Investigation of the interactions and influencing factors of the Water-Land-Energy-Carbon system in the Yellow River Basin.

The survival and advancement of human society are fundamentally dependent on the availability and sustainable management of water, land, and energy resources. The development and utilisation of various energy sources and a considerable number of natural resources lead to carbon emissions. A complex interplay exists between water, land, energy, and carbon, and their correlation lies at the core of the regional "natural-social-economic" system, which is crucial for human existence and advancement. Despite its importance, research on the water-land-energy‑carbon (WLEC) nexus is limited. In this study, we employed an innovative combination of the comprehensive assessment index, coupled coordination degree, panel vector autoregressive, and random forest models to investigate the spatiotemporal evolution, internal dynamic interactions, and external influencing factors of the WLEC system in the Yellow River Basin (YRB) from 2007 to 2021. The findings revealed that the degree of coupled coordination in the WLEC system of the YRB exhibited an overall steady upward trend.

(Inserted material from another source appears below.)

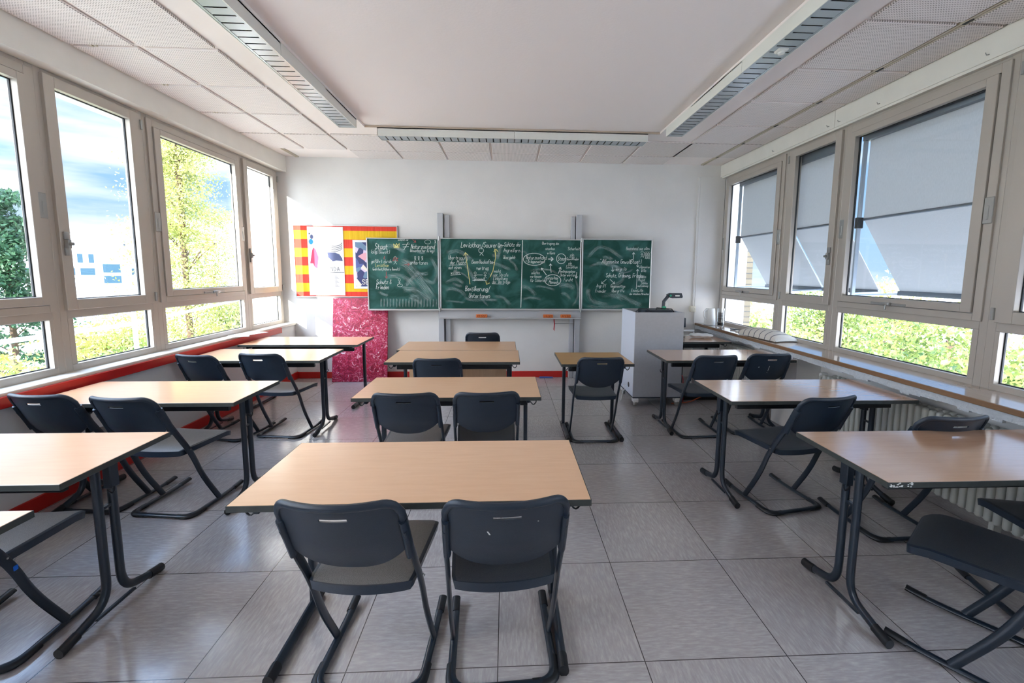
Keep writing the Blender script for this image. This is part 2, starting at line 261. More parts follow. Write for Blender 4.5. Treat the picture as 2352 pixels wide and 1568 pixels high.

The spatial agglomeration effect was continuously enhanced, and regional disparities increased. Complex interaction mechanisms exist within the water, land, energy, and carbon subsystems in the YRB. Population size, land relief, and sunshine are the prevailing factors influencing the degree of coupling coordination in the WLEC. Addressing the trade-off relationship among the subsystems of the WLEC system is a key aspect of optimising its correlation relationship. This study provides a scientific basis and relevant suggestions for achieving the Double-Carbon Goal, promoting ecological protection and high-quality development in the YRB.